While this performance was the official premiere, the opera had in fact already been performed for an audience of Nahua people in Arcelia, Guerrero. This was done, according to the composer, in order to show indigenous people that also non-native speakers can use the Nahuatl language. It does seem that  other than this, no native speakers were directly involved in the production. Sometimes it is difficult to be sure when the usage of cultural signs across cultural borders are demonstrations of friendship and brotherhood and when they are appropriations. Here a few hours after having seen the performance, I still havent settled on one of those two interpretations.
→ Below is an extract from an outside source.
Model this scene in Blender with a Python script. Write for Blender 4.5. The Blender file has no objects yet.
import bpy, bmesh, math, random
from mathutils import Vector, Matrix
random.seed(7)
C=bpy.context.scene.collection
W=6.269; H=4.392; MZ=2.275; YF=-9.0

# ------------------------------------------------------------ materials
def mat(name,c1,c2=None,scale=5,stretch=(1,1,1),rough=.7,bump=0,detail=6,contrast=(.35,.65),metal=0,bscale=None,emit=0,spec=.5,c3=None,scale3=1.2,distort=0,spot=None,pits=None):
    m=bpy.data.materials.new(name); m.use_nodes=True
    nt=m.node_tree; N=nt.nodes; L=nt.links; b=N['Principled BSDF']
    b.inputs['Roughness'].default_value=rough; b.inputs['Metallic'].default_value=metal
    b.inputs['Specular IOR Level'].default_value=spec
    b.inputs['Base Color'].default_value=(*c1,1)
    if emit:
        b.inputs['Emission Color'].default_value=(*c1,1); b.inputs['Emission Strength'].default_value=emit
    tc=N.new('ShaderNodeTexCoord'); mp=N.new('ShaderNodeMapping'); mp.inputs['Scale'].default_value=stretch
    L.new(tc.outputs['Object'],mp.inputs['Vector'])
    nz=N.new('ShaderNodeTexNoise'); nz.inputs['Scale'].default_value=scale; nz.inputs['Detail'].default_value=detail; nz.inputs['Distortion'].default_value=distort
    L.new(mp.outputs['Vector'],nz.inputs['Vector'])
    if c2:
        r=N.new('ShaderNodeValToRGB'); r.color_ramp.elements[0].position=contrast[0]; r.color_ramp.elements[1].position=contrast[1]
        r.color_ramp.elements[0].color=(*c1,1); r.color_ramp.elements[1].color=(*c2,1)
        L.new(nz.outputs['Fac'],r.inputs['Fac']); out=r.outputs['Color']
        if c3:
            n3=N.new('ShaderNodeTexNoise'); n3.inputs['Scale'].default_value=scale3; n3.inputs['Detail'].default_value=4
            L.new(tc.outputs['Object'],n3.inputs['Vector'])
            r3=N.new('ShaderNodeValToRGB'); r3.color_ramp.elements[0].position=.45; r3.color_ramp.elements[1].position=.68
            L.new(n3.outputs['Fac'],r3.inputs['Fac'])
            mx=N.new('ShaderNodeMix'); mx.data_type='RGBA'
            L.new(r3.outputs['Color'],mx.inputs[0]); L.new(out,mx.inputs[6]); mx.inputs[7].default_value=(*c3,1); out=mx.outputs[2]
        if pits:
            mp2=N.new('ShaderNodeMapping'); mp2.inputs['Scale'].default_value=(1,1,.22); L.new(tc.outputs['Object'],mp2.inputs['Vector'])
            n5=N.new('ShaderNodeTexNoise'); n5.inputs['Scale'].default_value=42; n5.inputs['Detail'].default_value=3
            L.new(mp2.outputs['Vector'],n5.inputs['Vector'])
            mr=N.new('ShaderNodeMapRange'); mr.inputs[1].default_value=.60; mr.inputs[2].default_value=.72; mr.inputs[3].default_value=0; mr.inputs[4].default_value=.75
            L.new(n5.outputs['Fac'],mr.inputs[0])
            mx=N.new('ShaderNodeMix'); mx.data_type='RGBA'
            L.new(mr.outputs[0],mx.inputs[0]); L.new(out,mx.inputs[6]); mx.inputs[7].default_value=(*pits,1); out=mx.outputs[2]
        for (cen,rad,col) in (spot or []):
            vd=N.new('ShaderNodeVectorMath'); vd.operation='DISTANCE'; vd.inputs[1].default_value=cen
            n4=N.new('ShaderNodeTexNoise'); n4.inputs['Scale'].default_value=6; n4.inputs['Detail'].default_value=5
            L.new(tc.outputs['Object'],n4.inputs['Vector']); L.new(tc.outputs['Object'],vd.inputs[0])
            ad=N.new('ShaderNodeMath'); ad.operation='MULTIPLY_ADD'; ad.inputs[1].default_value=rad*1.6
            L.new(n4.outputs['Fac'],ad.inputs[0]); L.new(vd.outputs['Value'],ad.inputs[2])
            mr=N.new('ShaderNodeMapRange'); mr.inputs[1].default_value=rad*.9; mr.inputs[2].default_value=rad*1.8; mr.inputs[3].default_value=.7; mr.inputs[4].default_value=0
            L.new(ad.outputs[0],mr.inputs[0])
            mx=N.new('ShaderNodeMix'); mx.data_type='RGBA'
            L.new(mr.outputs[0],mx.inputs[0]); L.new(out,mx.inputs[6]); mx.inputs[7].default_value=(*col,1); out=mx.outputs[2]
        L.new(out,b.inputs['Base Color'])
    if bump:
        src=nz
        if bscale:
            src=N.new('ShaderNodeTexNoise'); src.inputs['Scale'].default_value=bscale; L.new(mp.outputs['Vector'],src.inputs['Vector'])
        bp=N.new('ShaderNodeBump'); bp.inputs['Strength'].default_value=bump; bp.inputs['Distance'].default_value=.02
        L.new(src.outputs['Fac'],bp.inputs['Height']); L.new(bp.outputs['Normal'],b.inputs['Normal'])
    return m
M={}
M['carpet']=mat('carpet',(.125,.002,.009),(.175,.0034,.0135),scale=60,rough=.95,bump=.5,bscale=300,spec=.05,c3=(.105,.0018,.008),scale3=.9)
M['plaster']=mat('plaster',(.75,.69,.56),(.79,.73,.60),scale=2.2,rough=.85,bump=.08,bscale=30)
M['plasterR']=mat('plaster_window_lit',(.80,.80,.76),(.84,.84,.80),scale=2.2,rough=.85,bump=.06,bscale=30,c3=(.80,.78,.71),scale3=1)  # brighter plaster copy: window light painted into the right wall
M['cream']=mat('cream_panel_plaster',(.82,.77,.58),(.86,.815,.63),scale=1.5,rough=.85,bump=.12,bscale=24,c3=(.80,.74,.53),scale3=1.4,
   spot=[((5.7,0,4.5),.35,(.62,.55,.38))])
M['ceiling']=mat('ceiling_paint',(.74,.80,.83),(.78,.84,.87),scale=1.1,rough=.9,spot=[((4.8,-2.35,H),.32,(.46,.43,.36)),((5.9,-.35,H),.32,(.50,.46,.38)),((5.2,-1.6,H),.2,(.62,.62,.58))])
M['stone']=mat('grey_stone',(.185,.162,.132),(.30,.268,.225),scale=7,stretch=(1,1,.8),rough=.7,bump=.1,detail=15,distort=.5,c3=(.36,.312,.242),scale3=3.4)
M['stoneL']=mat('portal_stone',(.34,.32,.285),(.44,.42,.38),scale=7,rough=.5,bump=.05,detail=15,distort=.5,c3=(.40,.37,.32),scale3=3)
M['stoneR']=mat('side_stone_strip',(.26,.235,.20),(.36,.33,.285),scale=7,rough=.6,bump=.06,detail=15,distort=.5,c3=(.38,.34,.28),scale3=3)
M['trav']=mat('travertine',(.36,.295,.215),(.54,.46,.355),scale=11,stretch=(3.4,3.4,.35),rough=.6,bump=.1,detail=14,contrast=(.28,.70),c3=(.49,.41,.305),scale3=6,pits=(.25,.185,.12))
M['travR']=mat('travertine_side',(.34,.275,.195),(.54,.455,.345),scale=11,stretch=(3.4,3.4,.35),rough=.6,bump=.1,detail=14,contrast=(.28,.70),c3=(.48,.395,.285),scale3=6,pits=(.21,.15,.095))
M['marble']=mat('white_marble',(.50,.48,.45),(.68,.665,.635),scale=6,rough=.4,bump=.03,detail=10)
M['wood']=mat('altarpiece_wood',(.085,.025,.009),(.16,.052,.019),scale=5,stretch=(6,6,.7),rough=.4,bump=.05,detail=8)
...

I'll finish by giving some examples of different translations of the first stanza of the poem, as you will see hey are quite different:

Hue nache niehco. Ya nihuehuetzcatihuitz.
Ye nixcuecuech, Aya, xochitl in ye nocuic.
Momamalina zan ic ya totoma, ho Ohuaya, nicalle.
Ye ompa nihuitz xochitl iztac ihcacan,
anca ye mochan in quiquizcalihtic
in amoxtonaticac, Ohuaya, nicalle.

Hey Brother! I'm arriving. I come laughing. I'm a leering ribald! My songs, these flowers, They are whirling and I set them free.
I come from where white flowers stand. And now it seems these pictures stand up shining in your home
this trumpet house. (Bierhorst 1985:369)
Mi gran jefe, llego: yo vengo a reír. / My great chief, I arrive, I come to laugh
Soy cara traviesa, flor es mi canción./  
I am a naughty face, flower is my song
Se va tramando y luego se despliega. ¡Ah, soy el casero! / 
It goes weaving and then unfolds. Ah! I am the one who lives here.
Llego a donde la flor blanca está
erguida: / I arrive to where the white flower stands erect:
ésa es tu casa y entre las trompetas / 
This is your house and among the trumpets
tus libros relucen como el Sol. ¡Ah, soy el casero!
/ books shine like the sun. Ah! I am the one who lives here
Á.G. Garibay K. (1955)/ (my translation to English)
Oh gran jefe, llegué, vine a reír./     O great chief, I arrived. I came to laugh.
Soy cara traviesa, aya, esta flor es mi canto. / I am a naughty face, aya, this flower is my song
Se va tramando y luego se despliega. ¡Soy el dueño de la casa! / It goes weaving and then unfolds. I am the owner of the house!
Llegué a donde la flor blanca está erguida: / I arrived at where the white flower stands erect.
ésa es tu casa entre las trompetas / That is your house among the trumpets,
donde se calienta el musgo, ¡soy el dueño de la casa! / Where the moss is warm. I am the owner of the house.